La défense a mis en doute la crédibilité des empreintes retrouvées puisque les seules soumises en preuves se trouvaient respectivement sur un guide touristique et un billet de train, des objets mobiles qui peuvent aisément être transportés d'un lieu à l'autre ou échangés de main en main. La présence d'empreintes digitales sur ces objets dans des appartements ne saurait prouver le lien entre les personnes les ayant eus en main et des opérations terroristes.
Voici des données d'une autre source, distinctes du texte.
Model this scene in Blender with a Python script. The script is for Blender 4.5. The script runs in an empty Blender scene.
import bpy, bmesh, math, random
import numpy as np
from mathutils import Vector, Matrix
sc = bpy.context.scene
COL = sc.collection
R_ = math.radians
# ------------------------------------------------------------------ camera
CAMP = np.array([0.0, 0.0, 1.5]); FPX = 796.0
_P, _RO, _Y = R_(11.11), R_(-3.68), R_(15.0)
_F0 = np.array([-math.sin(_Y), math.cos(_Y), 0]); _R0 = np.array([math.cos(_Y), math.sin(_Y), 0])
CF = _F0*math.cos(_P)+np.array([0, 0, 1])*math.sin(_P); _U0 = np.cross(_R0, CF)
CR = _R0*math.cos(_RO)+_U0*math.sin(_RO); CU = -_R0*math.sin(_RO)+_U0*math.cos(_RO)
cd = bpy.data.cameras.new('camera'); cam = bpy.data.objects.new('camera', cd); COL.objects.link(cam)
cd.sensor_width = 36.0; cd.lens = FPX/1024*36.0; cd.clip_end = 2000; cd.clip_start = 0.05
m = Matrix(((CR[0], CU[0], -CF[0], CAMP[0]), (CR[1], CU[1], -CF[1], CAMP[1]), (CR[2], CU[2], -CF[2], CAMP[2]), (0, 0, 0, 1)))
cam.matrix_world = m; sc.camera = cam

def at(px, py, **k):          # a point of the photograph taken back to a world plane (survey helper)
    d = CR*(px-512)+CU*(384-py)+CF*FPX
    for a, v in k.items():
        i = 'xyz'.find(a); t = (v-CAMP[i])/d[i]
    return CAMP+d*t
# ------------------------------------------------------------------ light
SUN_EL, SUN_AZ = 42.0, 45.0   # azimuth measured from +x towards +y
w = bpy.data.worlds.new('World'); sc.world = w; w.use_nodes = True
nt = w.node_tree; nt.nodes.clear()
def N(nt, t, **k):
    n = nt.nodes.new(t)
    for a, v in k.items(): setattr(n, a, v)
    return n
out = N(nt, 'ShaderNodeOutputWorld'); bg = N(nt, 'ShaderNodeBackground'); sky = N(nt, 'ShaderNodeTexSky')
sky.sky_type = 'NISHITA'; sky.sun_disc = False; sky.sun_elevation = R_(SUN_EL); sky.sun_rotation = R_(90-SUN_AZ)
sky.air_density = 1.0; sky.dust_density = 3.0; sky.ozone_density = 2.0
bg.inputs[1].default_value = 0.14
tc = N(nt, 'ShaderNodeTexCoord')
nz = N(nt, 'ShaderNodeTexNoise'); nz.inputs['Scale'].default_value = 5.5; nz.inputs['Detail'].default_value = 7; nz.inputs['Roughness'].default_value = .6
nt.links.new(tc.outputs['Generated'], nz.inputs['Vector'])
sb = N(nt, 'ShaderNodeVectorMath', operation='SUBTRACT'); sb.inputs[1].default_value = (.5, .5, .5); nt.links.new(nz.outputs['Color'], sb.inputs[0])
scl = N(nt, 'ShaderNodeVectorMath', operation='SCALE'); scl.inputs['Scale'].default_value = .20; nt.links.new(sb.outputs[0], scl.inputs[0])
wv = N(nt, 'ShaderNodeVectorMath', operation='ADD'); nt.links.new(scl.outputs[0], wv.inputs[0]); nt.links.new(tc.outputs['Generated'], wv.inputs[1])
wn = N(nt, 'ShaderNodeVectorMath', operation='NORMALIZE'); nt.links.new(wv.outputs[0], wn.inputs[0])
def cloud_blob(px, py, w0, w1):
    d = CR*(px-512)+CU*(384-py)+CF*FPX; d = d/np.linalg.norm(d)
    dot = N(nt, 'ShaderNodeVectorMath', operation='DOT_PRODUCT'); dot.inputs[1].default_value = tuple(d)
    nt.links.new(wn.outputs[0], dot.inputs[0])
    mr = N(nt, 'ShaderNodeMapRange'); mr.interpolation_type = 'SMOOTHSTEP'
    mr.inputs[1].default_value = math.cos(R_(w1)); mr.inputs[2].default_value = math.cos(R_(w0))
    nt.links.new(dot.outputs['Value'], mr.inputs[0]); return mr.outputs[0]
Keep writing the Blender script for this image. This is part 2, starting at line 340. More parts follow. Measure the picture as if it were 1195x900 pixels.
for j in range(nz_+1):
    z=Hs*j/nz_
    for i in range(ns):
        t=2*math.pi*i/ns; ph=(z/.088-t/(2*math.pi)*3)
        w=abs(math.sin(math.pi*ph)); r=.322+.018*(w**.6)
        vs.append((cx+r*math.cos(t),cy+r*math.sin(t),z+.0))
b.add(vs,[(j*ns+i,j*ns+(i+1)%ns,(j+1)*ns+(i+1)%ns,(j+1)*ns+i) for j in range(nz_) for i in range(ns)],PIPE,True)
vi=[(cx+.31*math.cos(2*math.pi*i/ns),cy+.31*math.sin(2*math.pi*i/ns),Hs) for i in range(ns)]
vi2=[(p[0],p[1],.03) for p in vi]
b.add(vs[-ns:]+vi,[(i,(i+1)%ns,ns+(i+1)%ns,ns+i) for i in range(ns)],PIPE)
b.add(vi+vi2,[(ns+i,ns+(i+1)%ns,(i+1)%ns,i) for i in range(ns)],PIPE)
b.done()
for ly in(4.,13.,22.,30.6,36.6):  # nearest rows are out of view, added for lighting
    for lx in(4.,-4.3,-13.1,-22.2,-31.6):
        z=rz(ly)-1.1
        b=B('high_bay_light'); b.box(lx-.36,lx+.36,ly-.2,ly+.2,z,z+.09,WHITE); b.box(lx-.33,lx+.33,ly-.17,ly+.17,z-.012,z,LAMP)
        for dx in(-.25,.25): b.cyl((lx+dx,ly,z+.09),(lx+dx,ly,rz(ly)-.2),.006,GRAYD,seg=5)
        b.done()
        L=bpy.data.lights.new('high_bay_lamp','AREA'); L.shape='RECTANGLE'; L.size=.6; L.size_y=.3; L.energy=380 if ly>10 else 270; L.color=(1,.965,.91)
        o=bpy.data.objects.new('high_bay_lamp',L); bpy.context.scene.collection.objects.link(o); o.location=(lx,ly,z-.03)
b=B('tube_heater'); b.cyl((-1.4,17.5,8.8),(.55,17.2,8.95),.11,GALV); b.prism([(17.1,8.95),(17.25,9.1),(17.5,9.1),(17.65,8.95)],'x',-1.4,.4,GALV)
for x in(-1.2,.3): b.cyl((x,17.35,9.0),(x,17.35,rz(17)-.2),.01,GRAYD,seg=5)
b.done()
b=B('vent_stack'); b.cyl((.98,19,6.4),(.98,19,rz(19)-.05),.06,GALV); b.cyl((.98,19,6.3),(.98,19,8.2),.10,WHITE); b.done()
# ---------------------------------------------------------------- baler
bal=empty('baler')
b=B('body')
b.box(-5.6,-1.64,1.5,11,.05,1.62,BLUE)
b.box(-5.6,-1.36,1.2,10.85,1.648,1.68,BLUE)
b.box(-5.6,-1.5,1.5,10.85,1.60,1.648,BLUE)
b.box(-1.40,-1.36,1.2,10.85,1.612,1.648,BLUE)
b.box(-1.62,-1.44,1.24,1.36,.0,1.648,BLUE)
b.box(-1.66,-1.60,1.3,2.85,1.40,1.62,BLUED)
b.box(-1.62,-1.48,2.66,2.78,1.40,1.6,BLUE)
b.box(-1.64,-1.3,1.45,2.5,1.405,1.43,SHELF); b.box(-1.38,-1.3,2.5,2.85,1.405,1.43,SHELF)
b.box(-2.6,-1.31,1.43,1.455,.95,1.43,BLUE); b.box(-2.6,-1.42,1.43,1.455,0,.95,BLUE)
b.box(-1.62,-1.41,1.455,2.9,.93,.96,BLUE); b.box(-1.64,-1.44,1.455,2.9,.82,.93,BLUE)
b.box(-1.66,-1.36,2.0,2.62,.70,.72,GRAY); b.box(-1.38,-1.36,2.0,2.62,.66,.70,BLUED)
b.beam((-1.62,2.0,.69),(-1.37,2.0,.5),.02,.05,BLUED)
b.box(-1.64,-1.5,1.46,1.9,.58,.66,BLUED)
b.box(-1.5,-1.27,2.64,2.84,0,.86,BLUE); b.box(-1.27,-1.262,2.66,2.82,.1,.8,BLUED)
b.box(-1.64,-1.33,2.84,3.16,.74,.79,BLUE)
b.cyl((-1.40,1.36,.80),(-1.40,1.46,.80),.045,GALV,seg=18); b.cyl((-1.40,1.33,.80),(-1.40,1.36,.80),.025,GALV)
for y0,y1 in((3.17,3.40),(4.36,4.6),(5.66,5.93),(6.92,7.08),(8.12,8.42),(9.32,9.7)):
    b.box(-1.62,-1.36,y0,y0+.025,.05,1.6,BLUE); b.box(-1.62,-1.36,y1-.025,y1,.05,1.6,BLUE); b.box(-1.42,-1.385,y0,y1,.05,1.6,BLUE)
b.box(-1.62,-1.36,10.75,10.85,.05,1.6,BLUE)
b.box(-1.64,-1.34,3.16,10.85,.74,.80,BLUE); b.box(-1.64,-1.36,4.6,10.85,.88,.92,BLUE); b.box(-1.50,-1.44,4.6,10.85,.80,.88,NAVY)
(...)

De fait, Iban admet avoir visité cet appartement en octobre 1999, ce qui expliquerait que des empreintes digitales lui appartenant soient retrouvées en novembre 2001.

Ce qui frappe du déroulement du procès est l'usage du témoignage obtenu sous la torture d'Ana Belen Egües Garruchaga. Cette preuve serait inadmissible dans une cour criminelle au Canada et est condamnée par la Convention contre la Torture de l'ONU (Article 15).

À la fin des plaidoiries, le juge annonce la fin des audiences et le public se trouve poussé vers l'extérieur de la salle, faisant un dernier signe aux accusés qui disparaissent derrière une porte close. Le verdict est attendu pour le courant du mois prochain, bien qu'il n'y ait aucune prescription de date pour celui-ci.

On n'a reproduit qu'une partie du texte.